Desecration of Heaven: Loss and logging in North Carolina's paradise creek

This essay was written as part of Kincentricity, a collection of map-based woodblock prints and writing which explores the relational archetypes present between humans and the ecosystems which surround us.


©Abigail Wilson 2022

It is the role of all beings to make use of the resources around us: the transformation of grass into bower, the rock which opens the fruit. But man created tools, and then man created surplus. From bounty we found our own way to ownership, to greed, to exploitation. Sometimes we must feel the lack our tools cause before we choose to do something about it. In the late 1800s, rivers throughout the Appalachians choked on the trunks of old-growth trees floating down their waters to the sawmills. German forester Carl Schenck watched the rich ecosystem of Big Creek, among many others, pummeled into a muddy trough devoid of life — then an acceptable byproduct of fluming.
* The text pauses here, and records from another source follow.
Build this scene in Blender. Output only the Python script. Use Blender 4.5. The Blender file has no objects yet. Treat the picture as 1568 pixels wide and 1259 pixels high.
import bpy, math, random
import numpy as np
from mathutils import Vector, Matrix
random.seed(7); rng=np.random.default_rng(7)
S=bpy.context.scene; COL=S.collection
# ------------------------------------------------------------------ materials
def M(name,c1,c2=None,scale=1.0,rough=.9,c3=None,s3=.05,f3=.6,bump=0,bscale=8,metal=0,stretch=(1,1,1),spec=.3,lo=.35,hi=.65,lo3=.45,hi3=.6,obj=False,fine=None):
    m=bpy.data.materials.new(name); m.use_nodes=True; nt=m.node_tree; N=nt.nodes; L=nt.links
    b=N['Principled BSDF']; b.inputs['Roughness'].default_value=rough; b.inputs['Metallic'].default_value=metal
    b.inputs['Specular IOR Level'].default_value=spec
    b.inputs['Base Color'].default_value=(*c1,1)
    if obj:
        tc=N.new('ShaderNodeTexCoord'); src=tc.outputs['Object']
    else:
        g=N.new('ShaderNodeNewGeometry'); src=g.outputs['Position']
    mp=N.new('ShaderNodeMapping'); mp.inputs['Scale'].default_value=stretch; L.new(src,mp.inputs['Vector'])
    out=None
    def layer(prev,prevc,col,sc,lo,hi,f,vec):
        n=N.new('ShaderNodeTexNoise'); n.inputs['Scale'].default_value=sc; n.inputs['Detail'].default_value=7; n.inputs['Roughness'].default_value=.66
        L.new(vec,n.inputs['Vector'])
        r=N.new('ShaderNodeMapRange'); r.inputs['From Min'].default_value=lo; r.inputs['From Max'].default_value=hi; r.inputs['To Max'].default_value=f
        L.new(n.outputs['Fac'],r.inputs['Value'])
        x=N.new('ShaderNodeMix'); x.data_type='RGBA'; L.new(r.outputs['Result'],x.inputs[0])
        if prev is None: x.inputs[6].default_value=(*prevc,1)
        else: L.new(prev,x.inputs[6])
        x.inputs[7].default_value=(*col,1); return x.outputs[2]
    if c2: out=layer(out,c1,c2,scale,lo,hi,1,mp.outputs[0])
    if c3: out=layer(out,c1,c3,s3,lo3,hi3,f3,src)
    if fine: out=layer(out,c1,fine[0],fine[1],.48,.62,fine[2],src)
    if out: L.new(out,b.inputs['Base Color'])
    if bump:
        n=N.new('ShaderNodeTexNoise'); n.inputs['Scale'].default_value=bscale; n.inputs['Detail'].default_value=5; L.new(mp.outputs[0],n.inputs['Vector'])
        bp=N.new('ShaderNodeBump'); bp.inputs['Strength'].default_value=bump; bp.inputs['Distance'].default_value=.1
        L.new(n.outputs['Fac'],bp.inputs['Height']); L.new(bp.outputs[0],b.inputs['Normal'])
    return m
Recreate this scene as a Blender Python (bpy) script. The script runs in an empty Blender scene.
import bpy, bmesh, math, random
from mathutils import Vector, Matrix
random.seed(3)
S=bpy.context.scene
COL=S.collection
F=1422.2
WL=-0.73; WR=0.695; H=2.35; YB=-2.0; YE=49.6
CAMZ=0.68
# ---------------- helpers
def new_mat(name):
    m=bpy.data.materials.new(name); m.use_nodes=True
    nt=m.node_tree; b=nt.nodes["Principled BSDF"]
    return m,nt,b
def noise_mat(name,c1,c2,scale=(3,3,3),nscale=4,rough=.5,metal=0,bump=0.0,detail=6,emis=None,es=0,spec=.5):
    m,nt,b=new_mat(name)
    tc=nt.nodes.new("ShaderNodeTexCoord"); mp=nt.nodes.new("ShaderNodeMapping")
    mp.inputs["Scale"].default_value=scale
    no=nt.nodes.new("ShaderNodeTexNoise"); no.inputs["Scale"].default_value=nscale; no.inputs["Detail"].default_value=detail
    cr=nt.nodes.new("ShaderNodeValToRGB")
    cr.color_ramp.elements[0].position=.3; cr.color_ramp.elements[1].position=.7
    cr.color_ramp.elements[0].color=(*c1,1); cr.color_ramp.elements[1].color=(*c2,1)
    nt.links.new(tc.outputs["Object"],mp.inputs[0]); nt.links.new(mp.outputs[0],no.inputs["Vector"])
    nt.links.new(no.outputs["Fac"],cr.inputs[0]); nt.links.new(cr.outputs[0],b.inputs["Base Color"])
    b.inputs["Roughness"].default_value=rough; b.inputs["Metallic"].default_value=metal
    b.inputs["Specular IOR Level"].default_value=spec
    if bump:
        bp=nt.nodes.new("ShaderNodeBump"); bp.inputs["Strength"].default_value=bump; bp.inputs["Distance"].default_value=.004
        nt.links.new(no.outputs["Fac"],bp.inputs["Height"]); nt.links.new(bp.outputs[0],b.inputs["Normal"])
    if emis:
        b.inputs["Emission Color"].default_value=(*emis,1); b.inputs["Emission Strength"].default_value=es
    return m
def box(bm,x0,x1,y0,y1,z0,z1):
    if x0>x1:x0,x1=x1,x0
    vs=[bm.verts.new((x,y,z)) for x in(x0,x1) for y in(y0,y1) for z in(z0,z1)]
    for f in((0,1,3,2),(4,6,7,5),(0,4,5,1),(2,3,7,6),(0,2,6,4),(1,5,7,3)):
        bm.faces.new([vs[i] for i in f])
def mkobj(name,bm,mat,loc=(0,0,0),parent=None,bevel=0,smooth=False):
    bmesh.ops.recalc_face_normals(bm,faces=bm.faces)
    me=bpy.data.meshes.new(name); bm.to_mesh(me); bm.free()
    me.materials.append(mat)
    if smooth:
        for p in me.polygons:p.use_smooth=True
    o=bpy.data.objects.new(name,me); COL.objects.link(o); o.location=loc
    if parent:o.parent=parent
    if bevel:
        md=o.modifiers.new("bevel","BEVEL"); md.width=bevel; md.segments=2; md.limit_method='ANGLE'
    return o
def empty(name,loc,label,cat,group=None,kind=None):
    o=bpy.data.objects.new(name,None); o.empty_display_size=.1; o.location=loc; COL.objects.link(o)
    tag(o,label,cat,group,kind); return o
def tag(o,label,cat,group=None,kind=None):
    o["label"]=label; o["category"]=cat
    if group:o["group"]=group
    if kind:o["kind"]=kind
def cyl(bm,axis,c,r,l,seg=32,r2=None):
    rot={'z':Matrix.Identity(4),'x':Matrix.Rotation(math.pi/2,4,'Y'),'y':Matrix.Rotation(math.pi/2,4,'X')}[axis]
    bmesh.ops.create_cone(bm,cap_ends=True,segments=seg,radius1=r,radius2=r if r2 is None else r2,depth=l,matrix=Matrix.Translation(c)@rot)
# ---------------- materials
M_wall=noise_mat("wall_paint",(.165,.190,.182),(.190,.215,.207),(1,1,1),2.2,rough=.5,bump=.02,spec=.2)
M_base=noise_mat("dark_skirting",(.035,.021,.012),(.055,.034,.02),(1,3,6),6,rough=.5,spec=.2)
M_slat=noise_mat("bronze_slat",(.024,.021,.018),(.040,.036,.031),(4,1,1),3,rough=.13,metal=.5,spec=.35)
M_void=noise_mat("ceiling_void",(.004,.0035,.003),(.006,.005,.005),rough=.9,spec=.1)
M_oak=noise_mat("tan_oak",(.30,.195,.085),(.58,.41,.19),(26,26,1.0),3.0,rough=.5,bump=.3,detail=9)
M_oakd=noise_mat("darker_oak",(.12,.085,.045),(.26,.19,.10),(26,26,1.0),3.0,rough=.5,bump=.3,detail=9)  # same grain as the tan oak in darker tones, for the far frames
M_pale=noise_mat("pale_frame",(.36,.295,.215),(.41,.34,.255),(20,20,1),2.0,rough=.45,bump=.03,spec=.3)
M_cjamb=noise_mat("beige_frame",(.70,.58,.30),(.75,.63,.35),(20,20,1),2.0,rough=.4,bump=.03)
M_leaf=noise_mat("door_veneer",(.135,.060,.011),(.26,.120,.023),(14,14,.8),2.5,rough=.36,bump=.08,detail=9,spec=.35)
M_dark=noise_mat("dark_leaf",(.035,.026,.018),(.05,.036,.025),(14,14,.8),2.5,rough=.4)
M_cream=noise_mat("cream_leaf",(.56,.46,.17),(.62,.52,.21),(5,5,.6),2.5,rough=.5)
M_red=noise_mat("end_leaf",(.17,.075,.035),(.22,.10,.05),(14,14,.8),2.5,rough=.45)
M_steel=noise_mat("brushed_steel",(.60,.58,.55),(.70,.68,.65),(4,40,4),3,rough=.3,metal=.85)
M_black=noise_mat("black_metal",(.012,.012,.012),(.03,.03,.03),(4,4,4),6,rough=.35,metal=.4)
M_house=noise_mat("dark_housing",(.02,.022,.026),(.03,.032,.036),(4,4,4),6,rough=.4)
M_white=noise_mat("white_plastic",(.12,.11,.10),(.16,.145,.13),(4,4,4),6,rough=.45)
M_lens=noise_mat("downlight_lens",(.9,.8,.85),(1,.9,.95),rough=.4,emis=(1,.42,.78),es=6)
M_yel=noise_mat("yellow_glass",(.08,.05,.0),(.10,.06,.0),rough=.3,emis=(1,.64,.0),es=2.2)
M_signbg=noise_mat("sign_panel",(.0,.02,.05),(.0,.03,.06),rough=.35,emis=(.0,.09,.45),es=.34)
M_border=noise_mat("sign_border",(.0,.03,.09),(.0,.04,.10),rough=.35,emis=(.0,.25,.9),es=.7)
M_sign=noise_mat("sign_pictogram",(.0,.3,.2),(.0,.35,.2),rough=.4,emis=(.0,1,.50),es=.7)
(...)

The horror he felt inspired the creation of a whole new way of looking at forest resources, one which sought to protect and replenish its supplies.

The interdependence of ecosystems continues to dawn upon us. We are realizing that our species’ stability is only slightly more assured than that of the owls who used to roost in logged tracts.

We are confronted with a choice: do we continue to dominate what we think we own, or collaborate from within a living system?

Do we use our tools to destroy, or to build up?